Today I was working with LR circuit.What I had done is I connected a 15mH inductor and a 15k resistor in series and applied a sinusoidal signal across it and was reading output from across inductor but when I was increasing frequency the voltage reached a Max value of 4.08v(supply voltage is 4.16v) across L between frequency range if 106k-110k and after that it started decreasing and at 250k it reached 1.44v.I am really confused with this kind of result and I can't understand what is going on it's like resonance but we all know that there exist nothing called LR Resonance.Please help me too much confused

 

Show us a circuit diagram of how the L, R, and oscilloscope are connected.
Show a photograph of your oscilloscope probe and the 1X/10X setting.

What you are seeing is not resonance. Presumably, you have the R-L set up as a high-pass filter.
The oscilloscope has a 1MΩ,16pF input. At some point as you increase the signal frequency, the input capacitance has an effect which becomes a low pass filter, i.e. it attenuates high frequencies.

If your oscilloscope probe has a 10X setting, set the switch to this setting and try again.

 

Remember, inductors have distributed capacitance and therefore a self-resonant frequency.

 

Show us a circuit diagram of how the L, R, and oscilloscope are connected.
Show a photograph of your oscilloscope probe and the 1X/10X setting.

What you are seeing is not resonance. Presumably, you have the R-L set up as a high-pass filter.
The oscilloscope has a 1MΩ,16pF input. At some point as you increase the signal frequency, the input capacitance has an effect which becomes a low pass filter, i.e. it attenuates high frequencies.

If your oscilloscope probe has a 10X setting, set the switch to this setting and try again.

Sir I am not using any active probe I am using passive probes with normal alligator clips

 

Hi, and welcome. In order for you to understand what you're looking at, there are a couple of things to understand about inductors (and capacitors), that are usually understood only after someone has some experience and time invested in electronics-- which is sad, because this simplicity should be explained up front.

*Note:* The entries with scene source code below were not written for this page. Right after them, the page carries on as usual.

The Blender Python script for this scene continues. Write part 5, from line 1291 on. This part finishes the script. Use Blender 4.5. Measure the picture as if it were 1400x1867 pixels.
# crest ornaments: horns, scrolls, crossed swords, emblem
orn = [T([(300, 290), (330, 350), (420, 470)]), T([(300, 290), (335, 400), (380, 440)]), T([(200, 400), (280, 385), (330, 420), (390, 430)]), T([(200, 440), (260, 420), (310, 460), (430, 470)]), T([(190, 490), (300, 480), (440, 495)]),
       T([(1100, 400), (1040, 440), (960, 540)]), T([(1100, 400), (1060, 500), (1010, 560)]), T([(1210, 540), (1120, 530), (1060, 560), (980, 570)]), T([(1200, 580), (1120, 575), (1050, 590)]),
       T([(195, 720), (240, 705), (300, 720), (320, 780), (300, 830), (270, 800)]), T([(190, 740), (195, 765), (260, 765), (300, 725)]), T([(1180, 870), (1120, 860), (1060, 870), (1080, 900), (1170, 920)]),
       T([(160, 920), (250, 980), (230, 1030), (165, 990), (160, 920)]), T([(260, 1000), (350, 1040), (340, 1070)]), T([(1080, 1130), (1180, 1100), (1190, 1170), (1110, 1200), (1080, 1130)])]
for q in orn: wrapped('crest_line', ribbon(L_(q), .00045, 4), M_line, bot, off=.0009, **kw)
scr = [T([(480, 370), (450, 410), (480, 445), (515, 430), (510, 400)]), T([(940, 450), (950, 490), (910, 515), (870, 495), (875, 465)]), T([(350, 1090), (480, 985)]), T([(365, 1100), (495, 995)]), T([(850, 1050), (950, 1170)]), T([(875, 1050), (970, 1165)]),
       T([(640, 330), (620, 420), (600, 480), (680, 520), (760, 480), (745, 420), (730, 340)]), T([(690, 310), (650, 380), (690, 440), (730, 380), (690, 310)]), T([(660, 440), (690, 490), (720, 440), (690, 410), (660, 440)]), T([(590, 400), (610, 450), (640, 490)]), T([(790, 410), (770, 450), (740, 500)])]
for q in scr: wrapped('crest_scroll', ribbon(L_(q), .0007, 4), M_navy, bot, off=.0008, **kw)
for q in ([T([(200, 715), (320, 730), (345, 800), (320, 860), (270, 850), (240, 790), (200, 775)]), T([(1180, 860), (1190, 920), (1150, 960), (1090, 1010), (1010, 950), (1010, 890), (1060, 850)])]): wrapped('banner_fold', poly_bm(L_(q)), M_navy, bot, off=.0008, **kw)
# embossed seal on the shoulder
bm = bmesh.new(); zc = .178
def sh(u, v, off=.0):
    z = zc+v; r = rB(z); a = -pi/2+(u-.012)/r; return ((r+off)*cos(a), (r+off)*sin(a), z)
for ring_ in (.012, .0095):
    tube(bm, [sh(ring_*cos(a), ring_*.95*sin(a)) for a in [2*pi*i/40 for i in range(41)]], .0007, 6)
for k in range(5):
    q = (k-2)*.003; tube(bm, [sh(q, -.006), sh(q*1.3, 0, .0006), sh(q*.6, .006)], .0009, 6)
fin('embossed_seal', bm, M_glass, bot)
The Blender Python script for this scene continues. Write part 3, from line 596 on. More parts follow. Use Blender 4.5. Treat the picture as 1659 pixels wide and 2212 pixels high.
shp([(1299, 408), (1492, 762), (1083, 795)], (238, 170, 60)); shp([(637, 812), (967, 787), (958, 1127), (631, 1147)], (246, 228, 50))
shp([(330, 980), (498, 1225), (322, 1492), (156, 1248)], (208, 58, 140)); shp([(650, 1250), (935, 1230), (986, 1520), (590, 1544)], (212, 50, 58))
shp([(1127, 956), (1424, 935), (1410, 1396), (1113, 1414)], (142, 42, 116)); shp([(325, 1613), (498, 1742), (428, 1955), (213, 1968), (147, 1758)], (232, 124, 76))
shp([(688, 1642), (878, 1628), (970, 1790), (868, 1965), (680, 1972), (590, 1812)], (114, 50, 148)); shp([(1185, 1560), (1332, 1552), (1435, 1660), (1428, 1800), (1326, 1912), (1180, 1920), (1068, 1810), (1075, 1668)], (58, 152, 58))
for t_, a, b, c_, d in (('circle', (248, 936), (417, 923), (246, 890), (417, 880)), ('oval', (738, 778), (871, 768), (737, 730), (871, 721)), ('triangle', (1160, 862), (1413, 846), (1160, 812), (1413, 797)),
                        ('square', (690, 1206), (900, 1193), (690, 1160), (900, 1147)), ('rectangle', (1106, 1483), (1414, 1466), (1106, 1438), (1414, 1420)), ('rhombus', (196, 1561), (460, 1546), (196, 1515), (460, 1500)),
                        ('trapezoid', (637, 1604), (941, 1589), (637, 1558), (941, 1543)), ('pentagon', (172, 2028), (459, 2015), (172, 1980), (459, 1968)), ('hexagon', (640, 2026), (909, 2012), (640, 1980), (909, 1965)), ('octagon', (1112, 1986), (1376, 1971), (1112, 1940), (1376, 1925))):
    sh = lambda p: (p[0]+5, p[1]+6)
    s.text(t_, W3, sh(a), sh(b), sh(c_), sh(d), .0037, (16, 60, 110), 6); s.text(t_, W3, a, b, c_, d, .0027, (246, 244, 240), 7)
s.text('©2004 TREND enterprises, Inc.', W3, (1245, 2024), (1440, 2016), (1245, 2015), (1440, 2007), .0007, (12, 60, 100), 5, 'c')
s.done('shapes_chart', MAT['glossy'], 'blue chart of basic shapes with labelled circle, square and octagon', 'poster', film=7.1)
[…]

A resistor is a thermal (ie friction) device. It's job is simply to slow the flow of electrons down, and it will dissipate heat to do so. We will not discuss resistors here.

An inductor is a _field_ device. That means it does not use friction, but rather uses and electromagnetic field. The reason an inductor doesn't seem as magnetic as it is, has to do with things far beyond the yen of this discussion. The important takeaway is that it is a field. Like opposes like, so when you first apply potential to an inductor (that is, you drop or lose voltage potential across the inductor), it is a dead short. For the briefest amount of time. But very quickly, electrons start forming a cloud around the inductor (primarily in its core), This cloud continues to build so long as there are fewer electrons in the field than are being attracted through it by the power-source. When the number of electrons in the field equal the number of electrons going through the coil, it can't hold any more, and the ones it can't hold are now allowed to bypass the inductor. This is why ELI (voltage leads current in an inductor).

A better way to understand ELI, is to understand that phase between voltage and current is one way to look at it, but it's a bad way (IMHO). Sadly, it's the common way. What's actually going on is that you are seeing the field charge. Thinking in just a DC steady voltage at initially, you're going to see a voltage loss or drop across the inductor for the full amount- As the field grows, less potential is lost across the inductor because it's being resisted by the field. Until finally, the field equals the power-supply, and current is now max, but since it's flowing through the coil and bypassing the field, the charge on either side of the coil is the same- hence voltage is now not being 'lost' or dropped across the coil. It's just a conductor, like the inductor doesn't exist.

Now, when you apply a frequency wave to an inductor, what you're actually doing is charging the field, and then letting it discharge. It isn't that an inductor is 'opposing' change, it's simply releasing it's charge as fast as the surrounding potential of the circuit will allow.

When you increase the frequency going through an inductor you are giving the inductor less time to discharge. So it will fill to a point. If you give it too little time to discharge enough, it will fill up. So your voltage potential is less because the power-supply has almost charged the inductor's field, so more current flows, decreasing the voltage drop (potential loss) across the inductor.

'Resonance' is a sweet spot where voltage and inductance (and capacitance) can come together where you're not cutting one or the other off entirely. Depending on the physical characteristics of the component, it may operate better as you approach 'resonance'.

 

Sir I am not using any active probe I am using passive probes with normal alligator clips

And that could be the source of the problem. You do not need an active probe.
What you need is a passive oscilloscope probe that has two attenuation settings,1X and 10X.
As a general rule, you should be using the probe on the 10X setting if you wish to realize the oscillosope's rated bandwidth.

 

An inductor, because of its physical construction, has stray capacitance across it. The point at which the reactance of this stray capacitance and the reactance of the inductor is equal will result in a parallel resonance. This is device's "Self-Resonant" frequency. In this case, it sounds like your inductor has about 150 pF of stray capacitance, giving it a self-resonant frequency of about 106 KHz.

 

Remove the inductor and do the experiment again.